Data items:
********

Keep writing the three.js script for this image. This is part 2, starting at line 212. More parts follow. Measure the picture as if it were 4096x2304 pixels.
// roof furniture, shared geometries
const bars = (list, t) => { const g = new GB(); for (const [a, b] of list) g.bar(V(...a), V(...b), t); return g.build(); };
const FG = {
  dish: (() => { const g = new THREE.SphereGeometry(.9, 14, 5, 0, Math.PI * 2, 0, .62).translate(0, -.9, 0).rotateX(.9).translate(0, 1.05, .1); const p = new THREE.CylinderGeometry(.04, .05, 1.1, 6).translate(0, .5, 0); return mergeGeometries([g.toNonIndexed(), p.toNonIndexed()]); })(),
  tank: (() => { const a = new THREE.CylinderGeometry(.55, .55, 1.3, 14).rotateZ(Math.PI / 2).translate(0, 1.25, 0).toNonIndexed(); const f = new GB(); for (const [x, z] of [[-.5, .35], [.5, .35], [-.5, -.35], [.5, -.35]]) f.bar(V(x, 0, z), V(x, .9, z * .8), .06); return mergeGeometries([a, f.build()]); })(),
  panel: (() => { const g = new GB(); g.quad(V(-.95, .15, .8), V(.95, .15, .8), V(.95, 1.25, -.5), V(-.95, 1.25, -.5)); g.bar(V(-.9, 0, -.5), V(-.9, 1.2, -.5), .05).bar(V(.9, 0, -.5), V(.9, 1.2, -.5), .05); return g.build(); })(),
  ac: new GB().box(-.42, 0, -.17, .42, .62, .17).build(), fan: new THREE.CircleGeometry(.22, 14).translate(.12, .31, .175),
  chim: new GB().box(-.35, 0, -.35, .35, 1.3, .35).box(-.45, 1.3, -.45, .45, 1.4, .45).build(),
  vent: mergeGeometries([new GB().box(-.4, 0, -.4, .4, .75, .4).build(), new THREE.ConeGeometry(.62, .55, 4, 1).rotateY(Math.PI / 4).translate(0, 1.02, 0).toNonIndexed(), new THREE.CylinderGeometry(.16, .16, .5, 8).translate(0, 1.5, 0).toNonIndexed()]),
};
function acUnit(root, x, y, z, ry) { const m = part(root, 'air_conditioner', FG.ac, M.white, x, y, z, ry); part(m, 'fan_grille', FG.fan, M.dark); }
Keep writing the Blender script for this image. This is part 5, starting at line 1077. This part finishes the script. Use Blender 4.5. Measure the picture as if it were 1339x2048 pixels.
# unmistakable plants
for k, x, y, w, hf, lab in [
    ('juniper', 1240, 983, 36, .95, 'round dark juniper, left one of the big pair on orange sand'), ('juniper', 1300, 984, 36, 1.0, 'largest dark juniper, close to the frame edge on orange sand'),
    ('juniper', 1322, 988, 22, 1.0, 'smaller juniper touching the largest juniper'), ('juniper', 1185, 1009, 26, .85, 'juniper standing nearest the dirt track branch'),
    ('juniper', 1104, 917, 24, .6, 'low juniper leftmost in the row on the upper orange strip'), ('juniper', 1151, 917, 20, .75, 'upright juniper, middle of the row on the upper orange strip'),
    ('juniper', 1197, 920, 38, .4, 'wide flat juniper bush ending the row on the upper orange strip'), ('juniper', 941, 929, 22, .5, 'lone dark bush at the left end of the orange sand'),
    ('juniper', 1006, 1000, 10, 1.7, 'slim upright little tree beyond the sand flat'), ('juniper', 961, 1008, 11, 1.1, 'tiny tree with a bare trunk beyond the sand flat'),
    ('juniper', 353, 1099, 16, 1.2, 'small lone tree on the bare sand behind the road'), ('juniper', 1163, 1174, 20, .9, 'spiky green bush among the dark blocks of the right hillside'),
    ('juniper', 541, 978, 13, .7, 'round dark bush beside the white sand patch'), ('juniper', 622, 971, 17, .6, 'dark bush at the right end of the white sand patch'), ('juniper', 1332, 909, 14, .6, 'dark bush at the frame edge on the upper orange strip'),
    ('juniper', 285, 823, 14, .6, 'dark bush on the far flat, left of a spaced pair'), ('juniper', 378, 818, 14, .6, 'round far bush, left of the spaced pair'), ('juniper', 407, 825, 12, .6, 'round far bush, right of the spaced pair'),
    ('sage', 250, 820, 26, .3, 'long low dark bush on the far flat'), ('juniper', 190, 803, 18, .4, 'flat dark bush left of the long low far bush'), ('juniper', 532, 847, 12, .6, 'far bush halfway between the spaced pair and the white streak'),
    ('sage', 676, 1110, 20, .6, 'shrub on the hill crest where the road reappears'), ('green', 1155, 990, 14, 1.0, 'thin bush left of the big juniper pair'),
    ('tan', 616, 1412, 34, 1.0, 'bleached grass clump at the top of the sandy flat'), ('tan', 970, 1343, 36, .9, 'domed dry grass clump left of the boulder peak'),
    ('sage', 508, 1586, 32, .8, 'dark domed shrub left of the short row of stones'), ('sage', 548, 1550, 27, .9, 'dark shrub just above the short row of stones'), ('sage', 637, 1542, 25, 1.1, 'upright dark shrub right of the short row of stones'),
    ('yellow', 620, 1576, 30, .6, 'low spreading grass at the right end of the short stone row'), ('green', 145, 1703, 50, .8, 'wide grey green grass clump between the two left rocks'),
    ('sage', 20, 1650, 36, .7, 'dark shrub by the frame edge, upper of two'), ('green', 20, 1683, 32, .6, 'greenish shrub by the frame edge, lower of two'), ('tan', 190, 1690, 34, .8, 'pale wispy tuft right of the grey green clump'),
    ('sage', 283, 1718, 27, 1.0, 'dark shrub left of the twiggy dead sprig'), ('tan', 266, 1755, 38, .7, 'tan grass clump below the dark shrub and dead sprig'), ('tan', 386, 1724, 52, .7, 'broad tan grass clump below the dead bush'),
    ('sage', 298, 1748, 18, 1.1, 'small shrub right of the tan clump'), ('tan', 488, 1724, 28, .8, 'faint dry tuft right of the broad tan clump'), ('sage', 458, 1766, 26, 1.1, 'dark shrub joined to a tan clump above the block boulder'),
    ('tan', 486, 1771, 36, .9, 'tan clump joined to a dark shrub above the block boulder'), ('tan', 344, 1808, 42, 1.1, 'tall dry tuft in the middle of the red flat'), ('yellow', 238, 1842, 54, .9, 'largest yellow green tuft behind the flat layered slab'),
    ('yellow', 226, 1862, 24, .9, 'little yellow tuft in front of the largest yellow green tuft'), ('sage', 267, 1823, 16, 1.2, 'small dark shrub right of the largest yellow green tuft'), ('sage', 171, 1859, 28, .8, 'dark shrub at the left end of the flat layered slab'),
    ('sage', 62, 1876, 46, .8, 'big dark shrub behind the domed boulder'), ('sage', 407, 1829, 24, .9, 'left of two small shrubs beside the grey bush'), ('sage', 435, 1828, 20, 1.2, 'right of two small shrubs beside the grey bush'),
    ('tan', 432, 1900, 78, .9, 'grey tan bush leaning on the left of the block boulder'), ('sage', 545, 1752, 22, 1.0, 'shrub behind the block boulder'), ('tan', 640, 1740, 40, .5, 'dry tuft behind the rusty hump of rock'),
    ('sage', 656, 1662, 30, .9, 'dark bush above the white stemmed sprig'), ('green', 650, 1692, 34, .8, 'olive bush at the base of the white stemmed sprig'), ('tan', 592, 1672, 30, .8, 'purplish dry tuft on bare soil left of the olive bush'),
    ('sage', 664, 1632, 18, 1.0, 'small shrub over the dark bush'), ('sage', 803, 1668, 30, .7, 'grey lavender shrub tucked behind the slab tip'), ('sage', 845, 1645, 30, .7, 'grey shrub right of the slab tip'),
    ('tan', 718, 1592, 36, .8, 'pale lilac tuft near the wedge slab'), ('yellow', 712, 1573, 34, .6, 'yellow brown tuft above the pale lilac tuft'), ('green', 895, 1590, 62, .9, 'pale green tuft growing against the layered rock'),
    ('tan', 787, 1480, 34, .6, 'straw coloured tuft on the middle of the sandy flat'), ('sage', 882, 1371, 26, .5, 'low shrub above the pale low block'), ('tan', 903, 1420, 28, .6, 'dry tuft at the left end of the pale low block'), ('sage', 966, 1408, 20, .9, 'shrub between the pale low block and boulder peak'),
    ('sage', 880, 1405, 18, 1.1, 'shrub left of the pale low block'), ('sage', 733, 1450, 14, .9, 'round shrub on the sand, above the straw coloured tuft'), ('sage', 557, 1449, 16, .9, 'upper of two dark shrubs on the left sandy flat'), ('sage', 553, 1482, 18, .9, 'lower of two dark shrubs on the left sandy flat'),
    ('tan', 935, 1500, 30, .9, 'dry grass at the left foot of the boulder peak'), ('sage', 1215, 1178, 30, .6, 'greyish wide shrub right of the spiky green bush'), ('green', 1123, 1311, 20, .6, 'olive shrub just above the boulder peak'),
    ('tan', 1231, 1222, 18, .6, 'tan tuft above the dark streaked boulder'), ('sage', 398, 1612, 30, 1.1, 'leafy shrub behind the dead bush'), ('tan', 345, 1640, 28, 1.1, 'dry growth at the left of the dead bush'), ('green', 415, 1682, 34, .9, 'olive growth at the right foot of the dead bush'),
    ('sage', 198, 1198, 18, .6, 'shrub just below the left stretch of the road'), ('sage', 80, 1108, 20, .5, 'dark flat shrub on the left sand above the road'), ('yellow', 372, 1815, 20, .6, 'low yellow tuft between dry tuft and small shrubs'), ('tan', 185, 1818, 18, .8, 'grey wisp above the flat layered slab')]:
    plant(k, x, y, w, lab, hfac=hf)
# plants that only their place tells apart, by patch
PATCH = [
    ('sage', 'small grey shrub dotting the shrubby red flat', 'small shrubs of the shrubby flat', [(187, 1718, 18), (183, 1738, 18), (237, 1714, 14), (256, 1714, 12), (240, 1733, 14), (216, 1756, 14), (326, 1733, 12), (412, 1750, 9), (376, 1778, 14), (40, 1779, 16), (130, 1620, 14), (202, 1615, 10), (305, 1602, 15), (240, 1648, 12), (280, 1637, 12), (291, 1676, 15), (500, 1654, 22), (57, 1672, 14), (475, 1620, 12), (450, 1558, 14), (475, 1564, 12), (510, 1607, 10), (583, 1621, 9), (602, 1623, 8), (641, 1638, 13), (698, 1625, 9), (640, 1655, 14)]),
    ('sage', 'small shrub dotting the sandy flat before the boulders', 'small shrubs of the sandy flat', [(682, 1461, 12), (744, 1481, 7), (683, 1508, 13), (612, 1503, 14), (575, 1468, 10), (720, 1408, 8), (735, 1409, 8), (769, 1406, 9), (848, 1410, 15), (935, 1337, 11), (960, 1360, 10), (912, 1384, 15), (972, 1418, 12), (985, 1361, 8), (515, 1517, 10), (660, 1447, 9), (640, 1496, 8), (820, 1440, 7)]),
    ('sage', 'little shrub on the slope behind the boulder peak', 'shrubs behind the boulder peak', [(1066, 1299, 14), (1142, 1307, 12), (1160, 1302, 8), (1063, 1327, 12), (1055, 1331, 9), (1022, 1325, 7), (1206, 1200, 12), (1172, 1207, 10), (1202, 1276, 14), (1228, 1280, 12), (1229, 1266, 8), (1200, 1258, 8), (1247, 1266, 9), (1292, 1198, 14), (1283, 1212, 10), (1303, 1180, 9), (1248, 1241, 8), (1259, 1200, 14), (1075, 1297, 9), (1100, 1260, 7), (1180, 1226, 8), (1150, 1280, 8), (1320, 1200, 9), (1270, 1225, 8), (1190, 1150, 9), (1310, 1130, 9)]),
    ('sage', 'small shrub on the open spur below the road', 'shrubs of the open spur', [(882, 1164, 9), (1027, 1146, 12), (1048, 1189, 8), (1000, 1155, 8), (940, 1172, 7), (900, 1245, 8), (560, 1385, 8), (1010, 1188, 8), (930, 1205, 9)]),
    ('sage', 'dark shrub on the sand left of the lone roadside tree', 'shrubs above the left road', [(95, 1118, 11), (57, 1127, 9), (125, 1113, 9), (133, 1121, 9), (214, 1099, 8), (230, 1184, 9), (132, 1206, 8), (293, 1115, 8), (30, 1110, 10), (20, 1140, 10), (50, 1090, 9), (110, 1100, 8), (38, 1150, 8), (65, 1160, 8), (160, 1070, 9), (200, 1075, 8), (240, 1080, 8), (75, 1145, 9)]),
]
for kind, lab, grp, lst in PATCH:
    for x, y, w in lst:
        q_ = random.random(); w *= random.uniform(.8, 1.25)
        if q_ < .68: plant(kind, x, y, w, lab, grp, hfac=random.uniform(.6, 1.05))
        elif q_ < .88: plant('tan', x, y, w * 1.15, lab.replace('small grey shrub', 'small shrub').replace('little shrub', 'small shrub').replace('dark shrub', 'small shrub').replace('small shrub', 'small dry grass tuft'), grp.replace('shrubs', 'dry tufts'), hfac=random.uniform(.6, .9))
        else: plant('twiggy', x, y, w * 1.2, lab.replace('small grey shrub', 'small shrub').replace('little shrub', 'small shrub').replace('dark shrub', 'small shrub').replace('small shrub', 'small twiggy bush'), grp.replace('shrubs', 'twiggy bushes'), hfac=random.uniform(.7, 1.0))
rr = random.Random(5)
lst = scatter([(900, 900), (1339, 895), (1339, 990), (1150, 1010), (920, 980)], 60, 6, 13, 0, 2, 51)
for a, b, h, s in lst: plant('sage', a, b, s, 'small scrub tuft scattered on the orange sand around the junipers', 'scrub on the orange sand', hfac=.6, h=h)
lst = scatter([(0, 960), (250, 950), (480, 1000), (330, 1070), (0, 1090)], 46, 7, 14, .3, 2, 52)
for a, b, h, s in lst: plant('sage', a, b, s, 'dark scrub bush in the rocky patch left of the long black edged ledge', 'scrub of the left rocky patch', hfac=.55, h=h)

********

Task statement – Copy out every line of the data that includes the word "image".

Output of the exercise –
Keep writing the three.js script for this image. This is part 2, starting at line 212. More parts follow. Measure the picture as if it were 4096x2304 pixels.
Keep writing the Blender script for this image. This is part 5, starting at line 1077. This part finishes the script. Use Blender 4.5. Measure the picture as if it were 1339x2048 pixels.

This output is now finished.